A Violação dos Direitos Humanos e a Revitimização das Mulheres no PL 1904/2024

O Brasil é signatário da Declaração Universal dos Direitos Humanos, que assegura que todas as pessoas têm direitos a liberdade, vida, segurança e integridade. O direito de fazer o aborto não pode ser negado nos casos em que a gestação coloca em risco a vida, liberdade, segurança e integridade corporal da mãe. No Brasil, a interrupção de gravidez é permitida e garantida nos casos em que a gestação decorreu de estupro da menina e da mulher, representa risco de vida para a mãe e também em situações de bebês anencefálicos, sem estabelecer um tempo máximo de gestação para o aborto.

O PL 1904/2024 em tramitação no Congresso Nacional em caráter de urgência, equipara o aborto realizado após 22 semanas de gestação ao crime de homicídio simples, inclusive nos casos previstos em lei de gravidez resultante de estupro, risco de vida da gestante e feto anencefálico.

A ciência mostra que as experiências vividas na infância e adolescência geram impacto irreversível no desenvolvimento físico, emocional e social dos indivíduos. Esse projeto é uma revitimização brutal das meninas estupradas, mais uma vez negando a elas o direito à infância e à adolescência digna e segura.

Também sabemos que a criminalização do aborto força meninas e mulheres, especialmente as mais vulneráveis, na maioria dos casos pobres, negras e indígenas, a recorrerem a formas clandestinas e inseguras para interrupção da gravidez, colocando em risco suas vidas e saúde.  Estupro e gravidez, resultante desse ato hediondo, deixam sequelas incuráveis em mulheres de qualquer idade, razão pela qual todas, meninas e mulheres estão protegidas pela lei vigente.

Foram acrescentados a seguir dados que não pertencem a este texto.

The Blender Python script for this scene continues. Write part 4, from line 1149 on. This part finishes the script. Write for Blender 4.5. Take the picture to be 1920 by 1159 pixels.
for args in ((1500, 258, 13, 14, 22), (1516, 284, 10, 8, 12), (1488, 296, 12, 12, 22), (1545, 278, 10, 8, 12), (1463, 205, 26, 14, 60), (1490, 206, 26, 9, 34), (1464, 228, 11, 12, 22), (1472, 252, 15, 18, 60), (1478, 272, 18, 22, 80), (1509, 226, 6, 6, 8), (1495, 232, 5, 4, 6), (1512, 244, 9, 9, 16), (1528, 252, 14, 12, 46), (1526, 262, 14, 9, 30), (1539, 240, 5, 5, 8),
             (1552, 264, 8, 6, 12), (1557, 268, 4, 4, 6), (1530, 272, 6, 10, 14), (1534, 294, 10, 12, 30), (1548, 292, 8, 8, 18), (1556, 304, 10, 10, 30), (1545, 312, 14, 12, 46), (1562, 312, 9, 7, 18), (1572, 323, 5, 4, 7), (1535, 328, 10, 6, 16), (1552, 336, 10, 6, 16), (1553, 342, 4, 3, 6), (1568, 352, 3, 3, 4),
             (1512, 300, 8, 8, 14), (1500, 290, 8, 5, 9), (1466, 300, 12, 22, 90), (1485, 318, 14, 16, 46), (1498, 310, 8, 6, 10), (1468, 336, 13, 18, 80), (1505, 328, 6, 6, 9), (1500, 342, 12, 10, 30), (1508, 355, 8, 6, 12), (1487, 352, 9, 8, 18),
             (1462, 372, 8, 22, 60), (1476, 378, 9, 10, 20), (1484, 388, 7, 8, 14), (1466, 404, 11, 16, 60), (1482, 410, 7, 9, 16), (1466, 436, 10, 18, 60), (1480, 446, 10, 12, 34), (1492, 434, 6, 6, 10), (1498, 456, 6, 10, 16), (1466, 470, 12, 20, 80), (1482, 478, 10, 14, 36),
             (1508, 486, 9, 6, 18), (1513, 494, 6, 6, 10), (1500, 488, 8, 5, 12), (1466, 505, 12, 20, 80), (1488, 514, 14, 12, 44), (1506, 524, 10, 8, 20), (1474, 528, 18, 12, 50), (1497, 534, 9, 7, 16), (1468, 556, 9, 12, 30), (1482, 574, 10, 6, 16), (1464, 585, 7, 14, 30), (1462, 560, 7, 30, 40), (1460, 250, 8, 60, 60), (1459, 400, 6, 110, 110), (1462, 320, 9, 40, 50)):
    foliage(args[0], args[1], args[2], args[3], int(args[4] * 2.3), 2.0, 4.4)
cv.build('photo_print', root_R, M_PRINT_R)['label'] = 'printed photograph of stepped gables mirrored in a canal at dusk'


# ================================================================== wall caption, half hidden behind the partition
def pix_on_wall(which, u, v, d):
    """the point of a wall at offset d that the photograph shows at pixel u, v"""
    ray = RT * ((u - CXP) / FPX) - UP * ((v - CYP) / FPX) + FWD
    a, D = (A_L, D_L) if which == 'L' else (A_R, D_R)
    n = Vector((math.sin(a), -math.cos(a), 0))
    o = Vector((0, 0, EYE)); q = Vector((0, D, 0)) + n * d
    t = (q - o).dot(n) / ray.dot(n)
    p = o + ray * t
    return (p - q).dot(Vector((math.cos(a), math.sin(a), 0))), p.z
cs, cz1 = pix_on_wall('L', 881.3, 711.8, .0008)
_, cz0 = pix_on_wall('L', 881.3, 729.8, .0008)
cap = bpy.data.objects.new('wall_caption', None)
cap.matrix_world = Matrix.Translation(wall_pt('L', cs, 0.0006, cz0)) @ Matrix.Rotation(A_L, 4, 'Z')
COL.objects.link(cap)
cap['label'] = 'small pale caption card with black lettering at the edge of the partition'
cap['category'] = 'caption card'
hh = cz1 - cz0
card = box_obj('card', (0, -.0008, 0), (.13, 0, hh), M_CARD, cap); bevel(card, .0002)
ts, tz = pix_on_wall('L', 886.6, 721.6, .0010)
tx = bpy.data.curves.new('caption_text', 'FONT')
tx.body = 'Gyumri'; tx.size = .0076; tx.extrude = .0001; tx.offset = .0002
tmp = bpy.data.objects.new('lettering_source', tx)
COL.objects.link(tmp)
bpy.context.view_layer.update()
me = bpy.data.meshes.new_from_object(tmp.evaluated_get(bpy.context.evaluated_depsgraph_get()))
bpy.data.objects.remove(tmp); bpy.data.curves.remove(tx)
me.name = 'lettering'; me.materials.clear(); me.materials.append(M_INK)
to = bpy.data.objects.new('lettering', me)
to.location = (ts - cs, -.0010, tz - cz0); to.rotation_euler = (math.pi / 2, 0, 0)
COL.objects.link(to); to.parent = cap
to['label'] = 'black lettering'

Esse PL ignora deliberadamente pesquisas e evidências científicas, falseando a criminalização como política pública eficiente para evitar a maternidade indesejada. Além disso, o projeto perpetua a desigualdade e a marginalização de meninas e mulheres vulneráveis ao desmantelar mecanismos de proteção e expor este grupo a ainda mais riscos.

A ABC se junta a outras entidades conclamando o Congresso Nacional pelo arquivamento desse PL que de acordo com o Conselho Federal da Ordem dos Advogados do Brasil é inconstitucional. E, no lugar, que parlamentares se unam a especialistas para implementar políticas públicas que garantam o direito das meninas e mulheres à saúde sexual e reprodutiva, promovam uma educação sexual abrangente e efetivamente combatam a violência contra a mulher.

Rio de Janeiro, 18 de junho de 2024.